[DATA start]

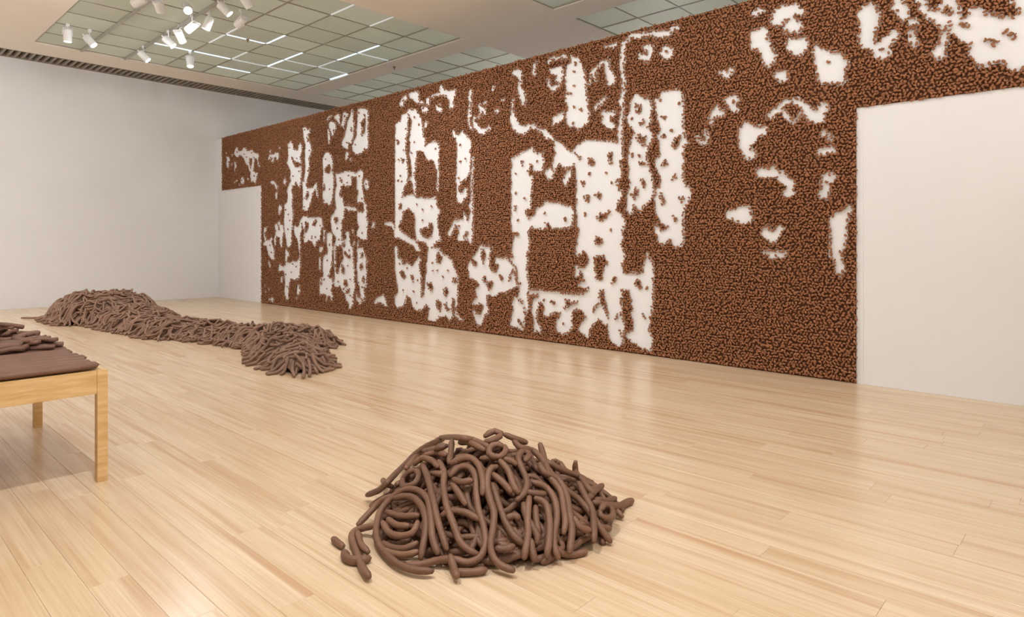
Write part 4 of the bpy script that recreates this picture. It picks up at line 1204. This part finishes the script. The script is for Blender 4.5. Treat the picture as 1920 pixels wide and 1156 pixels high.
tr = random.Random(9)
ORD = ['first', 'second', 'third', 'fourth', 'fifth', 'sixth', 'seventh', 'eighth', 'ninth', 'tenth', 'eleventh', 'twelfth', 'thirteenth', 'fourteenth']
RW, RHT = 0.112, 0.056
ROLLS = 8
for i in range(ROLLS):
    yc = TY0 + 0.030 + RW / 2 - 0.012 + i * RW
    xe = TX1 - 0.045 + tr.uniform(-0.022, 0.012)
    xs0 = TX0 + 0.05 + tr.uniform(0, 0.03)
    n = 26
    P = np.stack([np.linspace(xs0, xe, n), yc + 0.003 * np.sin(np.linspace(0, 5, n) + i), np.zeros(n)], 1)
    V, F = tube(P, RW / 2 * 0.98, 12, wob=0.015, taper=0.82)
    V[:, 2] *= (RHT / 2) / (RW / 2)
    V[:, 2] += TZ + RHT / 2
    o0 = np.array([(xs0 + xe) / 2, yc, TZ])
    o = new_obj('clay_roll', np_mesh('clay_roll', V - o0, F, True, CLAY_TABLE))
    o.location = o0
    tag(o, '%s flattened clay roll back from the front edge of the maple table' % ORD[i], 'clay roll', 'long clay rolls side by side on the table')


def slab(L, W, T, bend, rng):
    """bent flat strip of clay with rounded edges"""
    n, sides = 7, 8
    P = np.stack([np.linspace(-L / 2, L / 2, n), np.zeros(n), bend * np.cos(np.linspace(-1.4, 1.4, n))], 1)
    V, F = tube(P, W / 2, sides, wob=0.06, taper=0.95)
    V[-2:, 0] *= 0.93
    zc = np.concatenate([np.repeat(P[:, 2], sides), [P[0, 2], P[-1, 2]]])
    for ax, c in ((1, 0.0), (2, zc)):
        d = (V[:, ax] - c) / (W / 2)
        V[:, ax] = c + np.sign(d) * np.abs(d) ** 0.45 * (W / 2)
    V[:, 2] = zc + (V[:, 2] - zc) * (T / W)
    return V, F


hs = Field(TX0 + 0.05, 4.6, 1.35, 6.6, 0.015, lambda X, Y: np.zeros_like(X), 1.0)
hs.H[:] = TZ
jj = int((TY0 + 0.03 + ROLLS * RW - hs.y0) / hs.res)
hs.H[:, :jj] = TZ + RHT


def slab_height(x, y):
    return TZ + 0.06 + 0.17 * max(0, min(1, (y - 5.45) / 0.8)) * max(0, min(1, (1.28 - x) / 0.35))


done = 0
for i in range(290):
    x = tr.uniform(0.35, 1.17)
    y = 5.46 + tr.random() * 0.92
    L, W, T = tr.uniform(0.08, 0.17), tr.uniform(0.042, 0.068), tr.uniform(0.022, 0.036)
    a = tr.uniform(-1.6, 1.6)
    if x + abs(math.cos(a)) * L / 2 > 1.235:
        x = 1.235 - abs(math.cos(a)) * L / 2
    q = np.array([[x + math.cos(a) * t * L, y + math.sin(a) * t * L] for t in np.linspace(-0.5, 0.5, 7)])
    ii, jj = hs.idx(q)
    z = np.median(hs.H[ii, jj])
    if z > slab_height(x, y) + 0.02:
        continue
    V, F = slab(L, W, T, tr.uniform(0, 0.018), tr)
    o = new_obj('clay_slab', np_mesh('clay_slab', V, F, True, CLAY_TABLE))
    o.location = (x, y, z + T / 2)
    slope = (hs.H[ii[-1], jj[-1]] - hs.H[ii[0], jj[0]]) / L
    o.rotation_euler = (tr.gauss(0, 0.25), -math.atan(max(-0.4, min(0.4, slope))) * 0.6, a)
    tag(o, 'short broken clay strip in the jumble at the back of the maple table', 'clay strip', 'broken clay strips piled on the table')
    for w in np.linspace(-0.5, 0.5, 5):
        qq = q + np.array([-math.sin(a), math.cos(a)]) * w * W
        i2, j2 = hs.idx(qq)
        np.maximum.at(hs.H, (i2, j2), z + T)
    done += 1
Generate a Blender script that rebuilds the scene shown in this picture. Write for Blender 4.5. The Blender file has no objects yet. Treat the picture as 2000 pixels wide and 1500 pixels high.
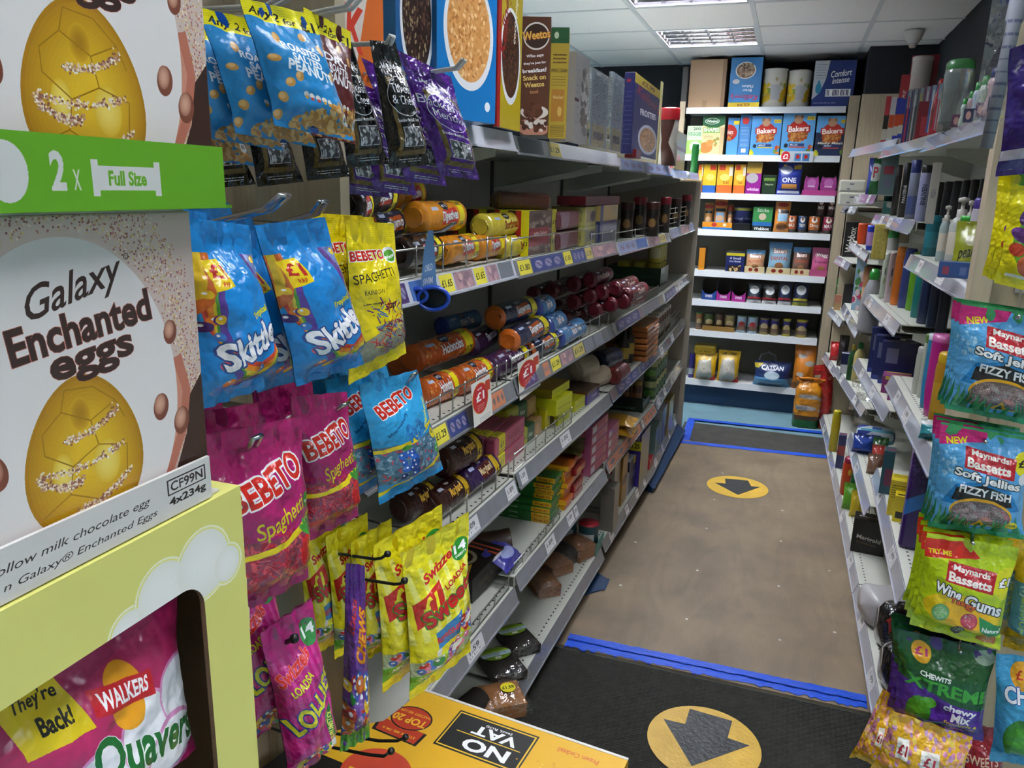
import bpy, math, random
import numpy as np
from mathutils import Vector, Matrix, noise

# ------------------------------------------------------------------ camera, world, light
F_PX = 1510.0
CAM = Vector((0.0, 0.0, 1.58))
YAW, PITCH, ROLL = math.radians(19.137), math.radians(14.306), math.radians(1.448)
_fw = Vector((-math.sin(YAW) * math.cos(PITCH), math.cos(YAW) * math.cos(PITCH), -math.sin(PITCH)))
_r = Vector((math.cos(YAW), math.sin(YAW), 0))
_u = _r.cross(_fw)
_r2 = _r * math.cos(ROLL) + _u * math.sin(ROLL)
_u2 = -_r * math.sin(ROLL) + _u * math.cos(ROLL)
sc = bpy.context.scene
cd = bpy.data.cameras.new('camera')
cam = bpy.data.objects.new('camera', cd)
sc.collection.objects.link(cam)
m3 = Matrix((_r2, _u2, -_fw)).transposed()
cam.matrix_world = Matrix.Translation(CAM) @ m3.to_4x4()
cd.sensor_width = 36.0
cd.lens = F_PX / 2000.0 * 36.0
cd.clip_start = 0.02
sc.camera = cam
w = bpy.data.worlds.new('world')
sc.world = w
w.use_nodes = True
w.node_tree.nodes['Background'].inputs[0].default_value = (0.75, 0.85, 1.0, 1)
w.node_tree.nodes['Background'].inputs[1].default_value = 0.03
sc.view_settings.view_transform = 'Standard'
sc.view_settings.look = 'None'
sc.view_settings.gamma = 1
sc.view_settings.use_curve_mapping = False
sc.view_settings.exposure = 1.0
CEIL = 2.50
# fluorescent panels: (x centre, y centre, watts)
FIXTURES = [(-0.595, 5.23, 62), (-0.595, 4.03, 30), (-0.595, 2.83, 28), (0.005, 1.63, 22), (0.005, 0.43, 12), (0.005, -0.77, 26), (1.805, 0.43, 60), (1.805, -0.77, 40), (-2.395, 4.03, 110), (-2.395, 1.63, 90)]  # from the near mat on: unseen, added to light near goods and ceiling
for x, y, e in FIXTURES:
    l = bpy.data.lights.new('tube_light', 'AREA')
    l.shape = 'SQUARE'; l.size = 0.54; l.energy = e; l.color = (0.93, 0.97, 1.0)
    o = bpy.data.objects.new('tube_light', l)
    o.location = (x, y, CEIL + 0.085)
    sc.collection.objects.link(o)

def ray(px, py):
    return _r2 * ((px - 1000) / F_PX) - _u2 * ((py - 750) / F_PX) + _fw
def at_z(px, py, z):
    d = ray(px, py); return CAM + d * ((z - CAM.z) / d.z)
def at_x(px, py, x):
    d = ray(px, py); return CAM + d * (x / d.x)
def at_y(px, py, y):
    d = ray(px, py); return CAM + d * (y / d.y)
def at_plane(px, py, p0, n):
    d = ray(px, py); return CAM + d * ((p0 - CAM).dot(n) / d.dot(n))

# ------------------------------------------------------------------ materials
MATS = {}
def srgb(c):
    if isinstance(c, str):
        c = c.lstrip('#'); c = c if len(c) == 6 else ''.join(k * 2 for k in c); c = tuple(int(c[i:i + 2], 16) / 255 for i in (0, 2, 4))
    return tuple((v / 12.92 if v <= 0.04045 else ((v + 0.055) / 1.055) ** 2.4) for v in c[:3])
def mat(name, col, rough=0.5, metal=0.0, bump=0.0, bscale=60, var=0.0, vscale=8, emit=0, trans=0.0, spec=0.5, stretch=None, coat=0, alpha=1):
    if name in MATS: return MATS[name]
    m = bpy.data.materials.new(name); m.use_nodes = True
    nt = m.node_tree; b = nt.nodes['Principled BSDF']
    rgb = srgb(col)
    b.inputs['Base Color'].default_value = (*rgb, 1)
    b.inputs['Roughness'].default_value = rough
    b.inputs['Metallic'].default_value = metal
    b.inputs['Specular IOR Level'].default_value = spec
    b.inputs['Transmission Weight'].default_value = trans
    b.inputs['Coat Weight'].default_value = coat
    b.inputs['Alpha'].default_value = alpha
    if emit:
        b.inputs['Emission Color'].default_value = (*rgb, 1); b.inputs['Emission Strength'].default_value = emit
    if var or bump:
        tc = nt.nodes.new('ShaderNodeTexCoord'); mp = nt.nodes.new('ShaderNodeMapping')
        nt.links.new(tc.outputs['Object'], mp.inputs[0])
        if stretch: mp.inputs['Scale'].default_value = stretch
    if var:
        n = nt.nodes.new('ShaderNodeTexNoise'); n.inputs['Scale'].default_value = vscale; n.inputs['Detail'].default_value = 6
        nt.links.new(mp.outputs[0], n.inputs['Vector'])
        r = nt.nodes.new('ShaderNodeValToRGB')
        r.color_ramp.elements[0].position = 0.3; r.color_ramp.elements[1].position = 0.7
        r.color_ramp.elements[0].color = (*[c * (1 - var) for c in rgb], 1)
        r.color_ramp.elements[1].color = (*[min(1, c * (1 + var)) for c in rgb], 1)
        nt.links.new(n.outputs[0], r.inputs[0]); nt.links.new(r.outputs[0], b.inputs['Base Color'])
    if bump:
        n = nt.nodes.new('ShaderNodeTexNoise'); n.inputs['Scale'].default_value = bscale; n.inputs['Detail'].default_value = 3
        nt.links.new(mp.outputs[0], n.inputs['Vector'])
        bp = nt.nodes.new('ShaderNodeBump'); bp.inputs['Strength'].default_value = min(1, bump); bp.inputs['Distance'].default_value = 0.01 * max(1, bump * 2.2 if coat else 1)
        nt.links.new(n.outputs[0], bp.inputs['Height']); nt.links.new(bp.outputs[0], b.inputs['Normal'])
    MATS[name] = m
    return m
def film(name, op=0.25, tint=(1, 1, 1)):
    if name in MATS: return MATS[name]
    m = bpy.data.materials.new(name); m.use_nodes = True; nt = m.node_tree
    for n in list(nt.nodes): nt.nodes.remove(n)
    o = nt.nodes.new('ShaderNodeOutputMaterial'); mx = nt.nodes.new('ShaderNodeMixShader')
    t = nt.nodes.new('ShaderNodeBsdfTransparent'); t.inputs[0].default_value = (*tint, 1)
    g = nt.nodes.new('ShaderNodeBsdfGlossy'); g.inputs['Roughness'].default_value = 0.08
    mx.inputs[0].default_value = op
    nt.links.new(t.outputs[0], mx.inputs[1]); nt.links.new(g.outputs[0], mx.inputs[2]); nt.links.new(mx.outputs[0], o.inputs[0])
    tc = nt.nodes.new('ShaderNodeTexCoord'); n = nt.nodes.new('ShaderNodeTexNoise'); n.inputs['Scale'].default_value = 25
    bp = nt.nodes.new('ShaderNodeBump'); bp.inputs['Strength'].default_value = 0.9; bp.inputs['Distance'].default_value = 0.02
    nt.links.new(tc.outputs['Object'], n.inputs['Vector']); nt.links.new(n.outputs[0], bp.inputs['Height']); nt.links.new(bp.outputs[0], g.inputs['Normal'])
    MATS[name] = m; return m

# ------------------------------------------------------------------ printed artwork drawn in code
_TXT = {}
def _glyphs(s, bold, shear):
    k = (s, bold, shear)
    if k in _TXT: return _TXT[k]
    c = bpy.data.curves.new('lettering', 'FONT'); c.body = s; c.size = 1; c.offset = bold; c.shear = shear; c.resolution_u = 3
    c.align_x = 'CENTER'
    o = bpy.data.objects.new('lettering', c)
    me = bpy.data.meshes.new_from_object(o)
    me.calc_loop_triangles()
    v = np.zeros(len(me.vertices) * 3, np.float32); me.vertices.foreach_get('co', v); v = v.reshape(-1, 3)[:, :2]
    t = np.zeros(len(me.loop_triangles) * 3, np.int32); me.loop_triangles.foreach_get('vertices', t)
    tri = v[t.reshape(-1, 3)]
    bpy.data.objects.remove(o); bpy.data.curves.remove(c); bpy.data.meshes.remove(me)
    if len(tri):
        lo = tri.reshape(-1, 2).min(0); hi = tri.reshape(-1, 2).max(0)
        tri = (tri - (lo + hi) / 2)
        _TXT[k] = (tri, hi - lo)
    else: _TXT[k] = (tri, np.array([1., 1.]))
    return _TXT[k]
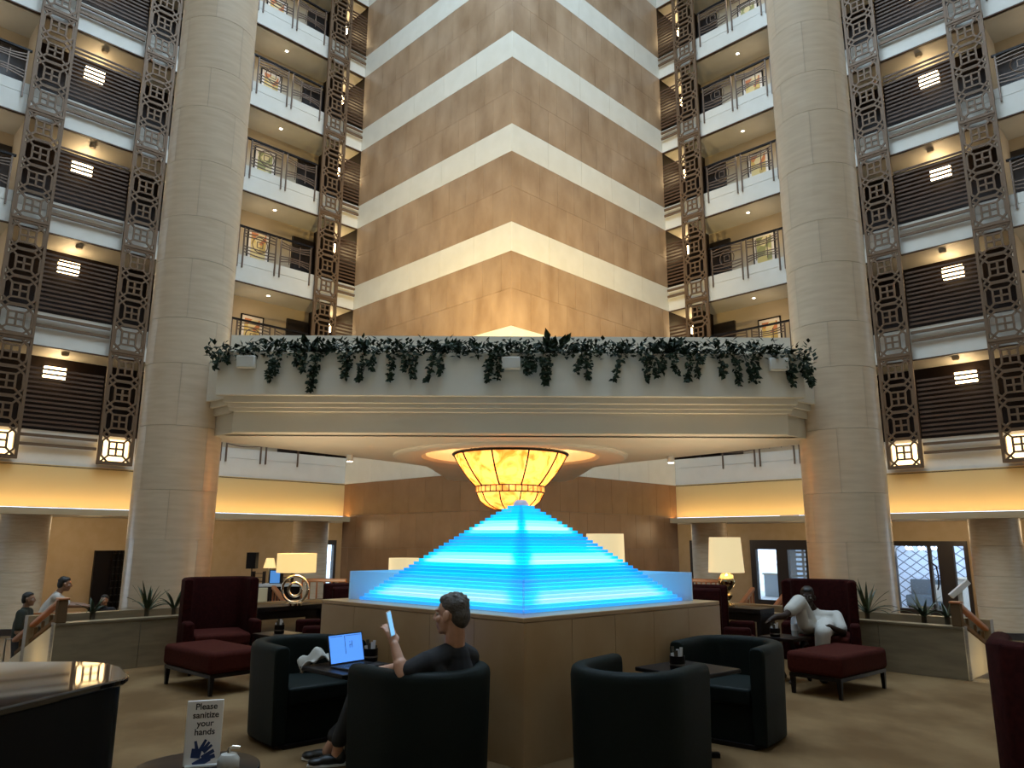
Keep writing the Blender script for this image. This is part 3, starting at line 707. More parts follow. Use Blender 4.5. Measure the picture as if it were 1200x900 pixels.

[DATA end]

▶ TASK BRIEF: In the records above, find each line that holds the word "scene"; copy all such lines.

▶ SOLUTION TO THIS TASK:
Generate a Blender script that rebuilds the scene shown in this picture. Write for Blender 4.5. The Blender file has no objects yet. Treat the picture as 2000 pixels wide and 1500 pixels high.
sc = bpy.context.scene